What to work on:
Tally the lines below that contain "objects". The number is the whole answer.

##########

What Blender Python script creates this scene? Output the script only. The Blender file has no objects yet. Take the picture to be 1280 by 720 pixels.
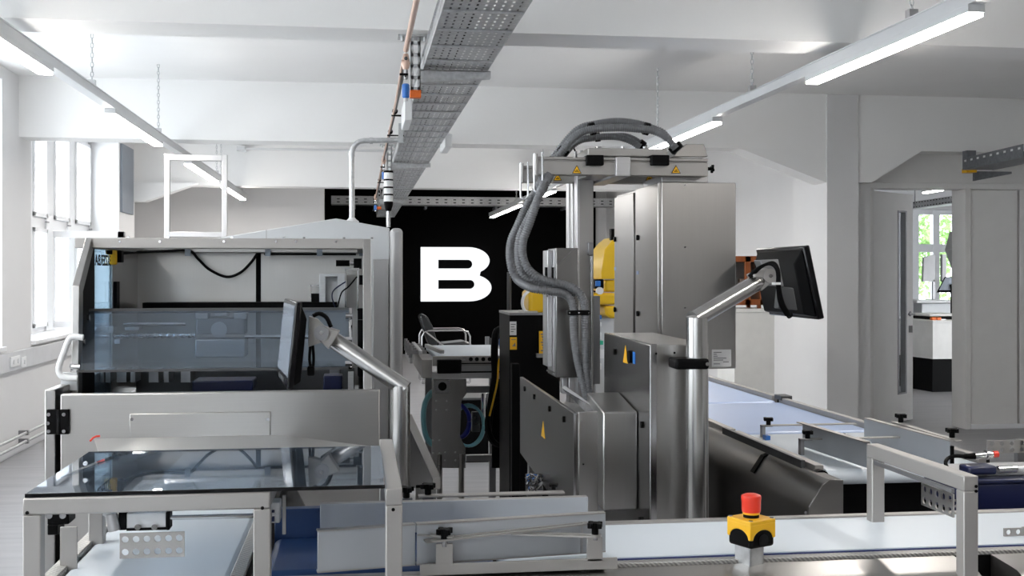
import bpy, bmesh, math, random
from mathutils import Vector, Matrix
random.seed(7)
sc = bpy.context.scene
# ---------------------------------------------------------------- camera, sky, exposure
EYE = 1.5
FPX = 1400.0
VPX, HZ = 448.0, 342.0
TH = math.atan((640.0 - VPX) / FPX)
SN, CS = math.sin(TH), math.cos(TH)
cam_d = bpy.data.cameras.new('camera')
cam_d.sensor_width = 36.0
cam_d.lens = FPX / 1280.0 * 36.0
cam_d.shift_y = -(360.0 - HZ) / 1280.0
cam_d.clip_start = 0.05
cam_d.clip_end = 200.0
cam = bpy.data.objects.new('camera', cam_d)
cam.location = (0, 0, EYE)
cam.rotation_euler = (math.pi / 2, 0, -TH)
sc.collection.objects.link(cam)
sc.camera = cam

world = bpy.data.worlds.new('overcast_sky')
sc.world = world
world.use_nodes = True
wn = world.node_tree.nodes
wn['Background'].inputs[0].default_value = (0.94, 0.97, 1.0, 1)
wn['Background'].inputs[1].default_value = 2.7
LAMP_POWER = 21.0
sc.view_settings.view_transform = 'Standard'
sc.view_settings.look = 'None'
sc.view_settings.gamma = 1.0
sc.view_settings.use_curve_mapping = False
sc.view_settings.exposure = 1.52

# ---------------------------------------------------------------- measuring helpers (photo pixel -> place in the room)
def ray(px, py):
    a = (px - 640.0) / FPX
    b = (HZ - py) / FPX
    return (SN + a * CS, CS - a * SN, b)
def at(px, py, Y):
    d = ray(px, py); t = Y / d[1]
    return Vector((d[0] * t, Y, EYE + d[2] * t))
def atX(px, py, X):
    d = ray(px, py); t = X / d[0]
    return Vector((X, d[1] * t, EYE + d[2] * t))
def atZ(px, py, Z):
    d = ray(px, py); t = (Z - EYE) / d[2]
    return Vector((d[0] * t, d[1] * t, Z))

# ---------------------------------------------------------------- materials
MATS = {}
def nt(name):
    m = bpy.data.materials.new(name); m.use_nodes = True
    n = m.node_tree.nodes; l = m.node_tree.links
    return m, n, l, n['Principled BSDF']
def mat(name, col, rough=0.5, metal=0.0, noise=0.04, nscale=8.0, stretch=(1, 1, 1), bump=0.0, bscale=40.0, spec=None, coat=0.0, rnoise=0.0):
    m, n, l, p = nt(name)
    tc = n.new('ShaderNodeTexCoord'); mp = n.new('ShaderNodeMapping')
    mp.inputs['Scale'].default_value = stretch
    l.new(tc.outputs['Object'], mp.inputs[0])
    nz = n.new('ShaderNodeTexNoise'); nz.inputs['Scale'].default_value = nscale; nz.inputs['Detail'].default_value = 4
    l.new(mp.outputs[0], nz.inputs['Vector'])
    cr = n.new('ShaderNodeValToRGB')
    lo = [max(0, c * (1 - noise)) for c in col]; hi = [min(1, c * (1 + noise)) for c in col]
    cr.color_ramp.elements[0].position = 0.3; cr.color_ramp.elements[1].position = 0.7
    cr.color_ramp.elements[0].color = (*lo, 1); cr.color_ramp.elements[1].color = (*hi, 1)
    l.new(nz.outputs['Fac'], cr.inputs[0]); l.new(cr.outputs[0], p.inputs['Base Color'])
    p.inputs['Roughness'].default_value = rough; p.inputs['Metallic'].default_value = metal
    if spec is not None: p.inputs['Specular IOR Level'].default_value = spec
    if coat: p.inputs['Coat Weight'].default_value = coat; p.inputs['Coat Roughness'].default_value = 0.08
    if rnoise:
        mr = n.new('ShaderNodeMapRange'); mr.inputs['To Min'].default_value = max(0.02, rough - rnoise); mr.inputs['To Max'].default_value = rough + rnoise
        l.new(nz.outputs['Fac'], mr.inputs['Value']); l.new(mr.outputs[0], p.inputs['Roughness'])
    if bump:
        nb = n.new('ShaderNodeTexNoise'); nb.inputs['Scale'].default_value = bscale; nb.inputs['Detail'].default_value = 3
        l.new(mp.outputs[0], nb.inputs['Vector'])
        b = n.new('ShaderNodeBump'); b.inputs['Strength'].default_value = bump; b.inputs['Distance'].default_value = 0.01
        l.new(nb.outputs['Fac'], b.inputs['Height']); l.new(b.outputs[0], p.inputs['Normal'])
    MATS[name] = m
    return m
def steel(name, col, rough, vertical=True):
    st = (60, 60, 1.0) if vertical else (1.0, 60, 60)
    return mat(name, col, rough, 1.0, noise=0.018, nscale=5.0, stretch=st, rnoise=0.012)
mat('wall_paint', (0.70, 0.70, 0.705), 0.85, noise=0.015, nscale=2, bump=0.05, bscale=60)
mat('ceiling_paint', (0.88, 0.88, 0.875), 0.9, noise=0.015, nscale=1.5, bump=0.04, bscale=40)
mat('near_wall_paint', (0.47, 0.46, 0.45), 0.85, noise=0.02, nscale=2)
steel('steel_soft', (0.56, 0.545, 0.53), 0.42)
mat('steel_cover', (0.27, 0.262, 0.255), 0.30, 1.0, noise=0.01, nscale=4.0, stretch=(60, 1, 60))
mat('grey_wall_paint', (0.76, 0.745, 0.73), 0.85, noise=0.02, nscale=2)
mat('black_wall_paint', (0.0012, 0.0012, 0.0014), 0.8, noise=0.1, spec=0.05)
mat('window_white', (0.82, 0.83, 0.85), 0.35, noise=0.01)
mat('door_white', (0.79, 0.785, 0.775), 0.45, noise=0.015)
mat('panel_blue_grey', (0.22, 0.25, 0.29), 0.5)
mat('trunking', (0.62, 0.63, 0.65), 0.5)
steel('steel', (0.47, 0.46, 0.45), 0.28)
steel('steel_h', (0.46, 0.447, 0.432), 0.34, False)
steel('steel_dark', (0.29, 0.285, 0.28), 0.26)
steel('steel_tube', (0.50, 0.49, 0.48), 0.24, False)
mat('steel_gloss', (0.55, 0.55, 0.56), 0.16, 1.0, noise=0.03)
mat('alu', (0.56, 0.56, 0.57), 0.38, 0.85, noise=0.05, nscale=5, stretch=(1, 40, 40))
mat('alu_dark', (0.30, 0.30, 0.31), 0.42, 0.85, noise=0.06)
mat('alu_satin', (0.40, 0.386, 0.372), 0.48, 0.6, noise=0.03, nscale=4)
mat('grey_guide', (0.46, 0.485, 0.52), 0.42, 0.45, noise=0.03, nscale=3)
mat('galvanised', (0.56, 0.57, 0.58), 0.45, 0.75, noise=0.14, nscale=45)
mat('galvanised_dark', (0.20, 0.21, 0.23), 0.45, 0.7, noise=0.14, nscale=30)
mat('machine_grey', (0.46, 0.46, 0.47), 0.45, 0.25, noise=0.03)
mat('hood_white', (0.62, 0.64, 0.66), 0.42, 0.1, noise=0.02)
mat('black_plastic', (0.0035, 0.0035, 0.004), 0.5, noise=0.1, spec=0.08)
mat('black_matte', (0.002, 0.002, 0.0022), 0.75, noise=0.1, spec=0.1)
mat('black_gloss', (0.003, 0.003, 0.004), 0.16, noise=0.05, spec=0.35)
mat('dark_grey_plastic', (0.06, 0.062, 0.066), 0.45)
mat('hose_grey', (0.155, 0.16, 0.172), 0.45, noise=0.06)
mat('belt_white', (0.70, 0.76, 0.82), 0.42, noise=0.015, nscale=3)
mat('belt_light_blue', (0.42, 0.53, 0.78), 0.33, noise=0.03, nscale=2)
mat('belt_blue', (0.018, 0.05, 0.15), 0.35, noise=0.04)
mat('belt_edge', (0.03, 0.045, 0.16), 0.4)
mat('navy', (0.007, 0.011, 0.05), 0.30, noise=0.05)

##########

Result:
3